当時のル・マンはSWC選手権シリーズの一戦だった。この年、SWCのレギュレーションは前年のF1に倣い「3.5リッターノンアスピレーションエンジンで最低重量は750kg」に変更された。しかし従来のマシンも重量ハンデを背負い参加OKとされた。しかしワークス勢のトヨタはWRCに専念すると参加を辞退。日産も揉めた挙句に主催者が参加資格を取り消した。プライベートチームのポルシェ962Cは最低重量1tだったため、「レースにならない」と抵抗し950kgにされた。マツダはノーマークだったため830kgだった。それでもポルシェの新企画エンジン供給が間に合わず、出走台数は過去最低となった。新企画マシンを持ち込んだのはザウバー・メルセデス、ジャガー、プジョーだったが、ザウバーC211は持ち込んだだけで走らず、ジャガーのXJR-14は1台のみ予選を走行し通過したが、本戦前にリタイアだった。

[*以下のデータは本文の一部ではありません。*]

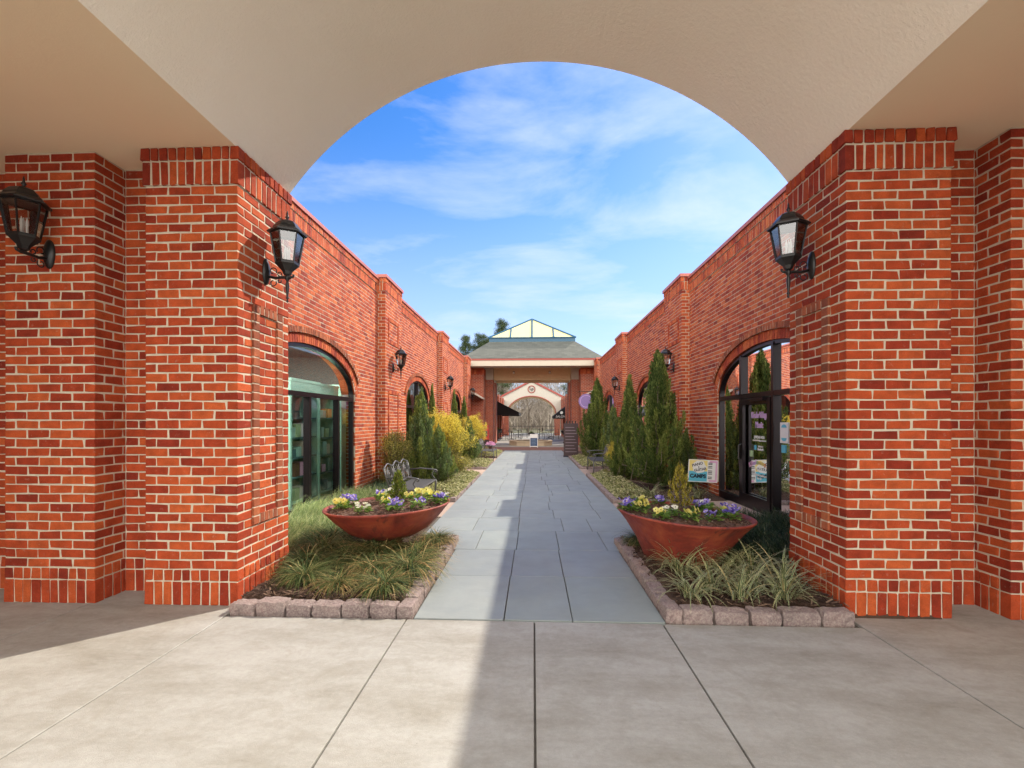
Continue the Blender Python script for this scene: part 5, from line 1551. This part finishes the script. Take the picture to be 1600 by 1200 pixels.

レースの目玉は5リッターV8ターボの「シルバーアロー」メルセデスC11対7.4リッターV12の「重戦車」ジャガーXJR12だった。プジョーの新企画マシン905は実戦耐久テストで完走など考えてもいなかった。(一説には目玉がないレースだったので主催者がプジョーに頼み込んで参加させた)

実際にレースが始まるとC11が先行しジャガーが追いかける展開となった。燃費の悪いC11がピットインする間にXJR12が差を詰めるが、ピットアウトするとまた差が広がるを繰り返しながら夜になっていった。両チームは「ロータリーは燃費が悪い。夜が明ければ消えている」と予想していたが、夜明けになると787BはXJR12と同等タイムで追走。ジャガーが気づいた時はもう遅かった。12時間経過頃から787Bのペースが上がったが、XJR12は燃料の問題があり追撃出来なかった。ジャガーの脱落を見たメルセデスのトップ2台はペースを上げたため、787Bはまた差を広げられた。

ところが2位の31号車のトランスミッションがブローしピットイン。交換に20分かかった。これにより787Bは2位となった。トップの1号車はペースを上げたが55号車は喰らいついた。メルセデスは残燃料を睨みながらのレースとなった。そして21時間経過した頃にオーバーヒートとトランスミッショントラブルを起こした。787Bのボディーブローで1号車がついに倒れた。55号車はトップになった。30分でピットアウトし猛追にかかったが、直後にガスケットが吹き抜けた。何とかピットに戻ったが、修理はほぼ不可能でリタイアとなった。生き残った5位の31号車もペースを上げられなかった。2-4位のXJR12もゴールまで燃料がギリギリだった。ロータリー最後のル・マンでマツダは悲願を達成した。なお31号車のドライバーにはカール・ヴェンドリンガーとミハイル・シューマッハーがいた。

マツダは新規格となった92年もMXR-01でル・マンに参戦した。TWRの協力でXJR14をベースにしたマシンでエンジンはF1やF3000のサプライヤーで有名だったジャッドのGVをベースにマツダが開発したものだった。決勝は悪天候だったが、MXR-01はテール・トゥ・ノーズのウォータースクリーンバトルを展開したが、空調システムの故障でペースが落ちて4位だった。初参戦のトヨタTS010が2位だった。経営悪化でマツダは92年を最後にル・マンから撤退した。

F1ではホンダが新開発のV12エンジンを搭載したマクラーレンMP4/6のセナが開幕4連勝で始まったが、ルノーV10エンジンのウィリアムズFW14のマンセルが猛追。ドライバーとコンストラクターのタイトル争いは鈴鹿までもつれた。レースは逃げるセナを追撃したいマンセルを2位のベルガーが抑え込む展開となった。焦れたマンセルが1コーナーでコースアウトしてリタイア。セナの2年連続3度目のチャンピオンとコンストラクター4連覇が決まった。最終ラップでセナはコース観客に手を振るなどペースを落とし、最終コーナーで追いついたベルガーに1位を譲った。

翌92年にはホンダエンジンのパワーをマイチェンのボディでは受け切れずバランスを崩しており、ウィリアムズ・ルノーに追いつけなかった。ホンダも経営悪化を理由にF1から撤退した。

91年は自動車競技で世界を席捲したJAPANパワーの神話が終わった年でもあった。